New House: Time To Fix Previous ‘Repairs’

THE SONIC BOOMER

So, as I mentioned a few weeks ago, we bought a house. We hadn’t intended to buy anything else three days before a fairly expensive holiday, but a five-bedroom, three-bath home for $50,000 is hard to pass up. So, on Dec. 23, we signed the papers.

For most people, getting the keys to a house is exciting. Unfortunately, we’d bought “fixer-uppers” before. We accepted our keys with a fearful smile and a prayer.

The guy who had owned this home had obviously been watching too many of those remodeling shows — you know, the ones where they show 25 minutes of high-dollar commercials, 10 minutes of selecting finishes, five minutes of unexpected problems, 15 minutes of hired help whizzing through the actual work and five minutes of a huge payoff.

Our house looks like it’s going to be zero high-dollar commercials, five minutes of selecting whatever is on sale, 10 days of unexpected problems, no hired help and doubling our money somewhere down the road if we’re lucky.

In the meantime, every available minute is spent simply making it worthy of a renter. Let me detail the “remodeling” we’re working feverishly to undo:

• Woodwork that has been painted white, brown, blue and tan (all in one room).

• Kitchen cabinets that have been similarly painted and also antiqued (but only every other one).

• A dishwasher that has been painted tan but not around the instructions (thoughtful).

• One major appliance each in white, stainless steel, cream and the aforementioned tan (with a black microwave for good measure).

• Walls that have been painted tan (except where the previous owner couldn’t reach).

• And my personal favorite, an unfinished kitchen floor with smashed tiles glued down to look “just like flagstone” (which they most decidedly do not).

On the plus side, we got a complimentary barometer and 16 bottle caps by freeing them from between the window and screen where they had been trapped for years because the window latch had broken off. A screw and a few nails had been put in, you know, for security.

The two kitchen windows are cute. They feature those six-over-six panes like all the English cottages have. You know what six-over-six really means? It means you’re going to need 48 strips of blue tape on them before you paint — times two.
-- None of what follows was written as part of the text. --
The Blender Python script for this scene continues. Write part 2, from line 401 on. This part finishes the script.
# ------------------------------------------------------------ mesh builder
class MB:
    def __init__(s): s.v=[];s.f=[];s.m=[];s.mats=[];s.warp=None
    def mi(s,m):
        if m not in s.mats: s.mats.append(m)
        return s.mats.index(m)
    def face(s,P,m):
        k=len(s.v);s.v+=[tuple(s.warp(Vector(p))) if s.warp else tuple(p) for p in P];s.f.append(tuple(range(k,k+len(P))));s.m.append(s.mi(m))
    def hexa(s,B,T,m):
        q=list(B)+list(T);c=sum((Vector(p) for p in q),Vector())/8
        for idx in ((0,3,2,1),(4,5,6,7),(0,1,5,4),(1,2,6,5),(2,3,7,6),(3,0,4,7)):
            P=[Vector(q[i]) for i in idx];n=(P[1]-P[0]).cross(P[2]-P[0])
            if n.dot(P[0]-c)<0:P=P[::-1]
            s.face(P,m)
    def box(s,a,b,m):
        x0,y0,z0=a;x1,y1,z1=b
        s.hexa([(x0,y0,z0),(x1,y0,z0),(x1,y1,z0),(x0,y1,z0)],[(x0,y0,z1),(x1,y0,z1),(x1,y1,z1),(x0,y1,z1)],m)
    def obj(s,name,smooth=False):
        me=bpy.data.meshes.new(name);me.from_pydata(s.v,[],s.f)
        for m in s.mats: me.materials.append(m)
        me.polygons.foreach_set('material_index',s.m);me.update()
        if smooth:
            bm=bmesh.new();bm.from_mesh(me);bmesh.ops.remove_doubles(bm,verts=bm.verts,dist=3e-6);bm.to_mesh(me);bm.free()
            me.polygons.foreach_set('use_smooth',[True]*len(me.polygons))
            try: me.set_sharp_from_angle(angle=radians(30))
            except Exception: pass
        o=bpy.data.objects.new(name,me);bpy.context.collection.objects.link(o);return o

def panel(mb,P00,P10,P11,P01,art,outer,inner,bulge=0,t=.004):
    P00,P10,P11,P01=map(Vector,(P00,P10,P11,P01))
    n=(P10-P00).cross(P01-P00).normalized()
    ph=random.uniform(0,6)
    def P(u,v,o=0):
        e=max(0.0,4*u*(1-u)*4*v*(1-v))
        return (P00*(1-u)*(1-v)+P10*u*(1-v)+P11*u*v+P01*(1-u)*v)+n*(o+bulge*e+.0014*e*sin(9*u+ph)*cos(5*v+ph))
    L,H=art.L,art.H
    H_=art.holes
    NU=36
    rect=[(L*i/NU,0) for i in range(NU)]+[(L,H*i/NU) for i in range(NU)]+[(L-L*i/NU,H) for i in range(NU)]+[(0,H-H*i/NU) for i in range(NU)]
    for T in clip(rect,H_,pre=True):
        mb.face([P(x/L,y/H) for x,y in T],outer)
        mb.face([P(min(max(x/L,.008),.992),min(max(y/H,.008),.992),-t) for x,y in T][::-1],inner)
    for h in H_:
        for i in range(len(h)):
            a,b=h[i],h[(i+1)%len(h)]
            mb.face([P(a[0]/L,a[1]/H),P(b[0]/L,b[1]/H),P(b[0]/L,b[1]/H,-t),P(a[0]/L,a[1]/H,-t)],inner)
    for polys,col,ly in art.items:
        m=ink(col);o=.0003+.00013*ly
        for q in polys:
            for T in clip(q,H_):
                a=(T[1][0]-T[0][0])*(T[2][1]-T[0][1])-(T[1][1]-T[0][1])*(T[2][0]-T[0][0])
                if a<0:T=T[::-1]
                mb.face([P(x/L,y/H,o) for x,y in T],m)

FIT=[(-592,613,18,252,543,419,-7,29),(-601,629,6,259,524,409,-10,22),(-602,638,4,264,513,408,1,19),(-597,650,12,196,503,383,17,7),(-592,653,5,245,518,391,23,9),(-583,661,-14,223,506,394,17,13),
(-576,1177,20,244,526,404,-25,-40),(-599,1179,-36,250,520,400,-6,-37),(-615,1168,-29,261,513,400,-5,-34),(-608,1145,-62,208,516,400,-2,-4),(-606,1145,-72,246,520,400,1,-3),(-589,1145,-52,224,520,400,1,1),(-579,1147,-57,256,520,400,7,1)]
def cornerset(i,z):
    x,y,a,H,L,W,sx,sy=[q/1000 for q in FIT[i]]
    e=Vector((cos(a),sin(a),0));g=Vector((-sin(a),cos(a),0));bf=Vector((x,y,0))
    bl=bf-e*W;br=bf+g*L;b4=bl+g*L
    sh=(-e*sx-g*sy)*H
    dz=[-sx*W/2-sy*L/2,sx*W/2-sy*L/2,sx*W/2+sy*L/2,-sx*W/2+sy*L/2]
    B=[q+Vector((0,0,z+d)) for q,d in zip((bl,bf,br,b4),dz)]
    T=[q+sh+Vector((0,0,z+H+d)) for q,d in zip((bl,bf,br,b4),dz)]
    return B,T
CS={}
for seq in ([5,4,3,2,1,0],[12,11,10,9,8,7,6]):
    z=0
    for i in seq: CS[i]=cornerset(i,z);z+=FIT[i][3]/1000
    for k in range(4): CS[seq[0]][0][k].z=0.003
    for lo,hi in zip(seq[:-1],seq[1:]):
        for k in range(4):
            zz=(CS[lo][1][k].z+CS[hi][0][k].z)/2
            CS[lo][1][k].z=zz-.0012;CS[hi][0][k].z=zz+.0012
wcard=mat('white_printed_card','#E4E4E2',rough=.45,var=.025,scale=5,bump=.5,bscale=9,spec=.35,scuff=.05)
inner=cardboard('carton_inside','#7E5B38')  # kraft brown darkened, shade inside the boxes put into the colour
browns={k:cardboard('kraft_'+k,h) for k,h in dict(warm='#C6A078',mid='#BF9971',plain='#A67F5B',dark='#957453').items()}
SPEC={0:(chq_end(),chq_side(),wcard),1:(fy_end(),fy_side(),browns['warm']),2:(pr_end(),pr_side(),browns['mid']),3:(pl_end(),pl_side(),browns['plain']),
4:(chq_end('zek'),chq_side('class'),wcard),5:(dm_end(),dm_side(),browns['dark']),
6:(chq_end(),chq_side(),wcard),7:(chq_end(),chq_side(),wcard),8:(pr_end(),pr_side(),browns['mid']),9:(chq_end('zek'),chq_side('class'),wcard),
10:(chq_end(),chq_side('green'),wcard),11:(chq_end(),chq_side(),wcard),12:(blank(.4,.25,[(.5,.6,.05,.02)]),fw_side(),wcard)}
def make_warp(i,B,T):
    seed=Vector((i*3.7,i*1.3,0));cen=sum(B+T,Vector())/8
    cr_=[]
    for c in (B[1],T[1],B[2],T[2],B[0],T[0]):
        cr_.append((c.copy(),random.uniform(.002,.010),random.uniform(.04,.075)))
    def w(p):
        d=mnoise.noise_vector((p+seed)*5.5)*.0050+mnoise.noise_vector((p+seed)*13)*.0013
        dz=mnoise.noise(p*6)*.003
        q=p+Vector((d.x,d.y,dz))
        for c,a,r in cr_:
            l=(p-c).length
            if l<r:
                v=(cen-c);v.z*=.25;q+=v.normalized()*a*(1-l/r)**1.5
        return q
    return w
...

That’s 96.

I took down the curtains in all the rooms before I did anything because the stench was unbelievable. If you’ve been smoking for 30 years, you really need to bury your face down inside this batch of curtains and take a deep breath. You’ll never need another cigarette. You’re set for life.

None of the toilets worked, so our remodeling genius tried to replace them. When he couldn’t get them unscrewed, he just bashed into the porcelain with a hammer. Nothing good comes of that, and we have the water stains to prove it.

Ditto the showers. If Mr. Fix-It encountered a leaky faucet, what better way to discern the problem than to crawl into the adjoining linen closet and attack the problem from the backside? Hammers are fun! You guessed it: more water stains and a bathtub full of broken tiles to boot.

That’s the downstairs. I’m afraid to go upstairs, but our renter is slated to move in Feb. 1.

Do you hear that loudly ticking clock? I do.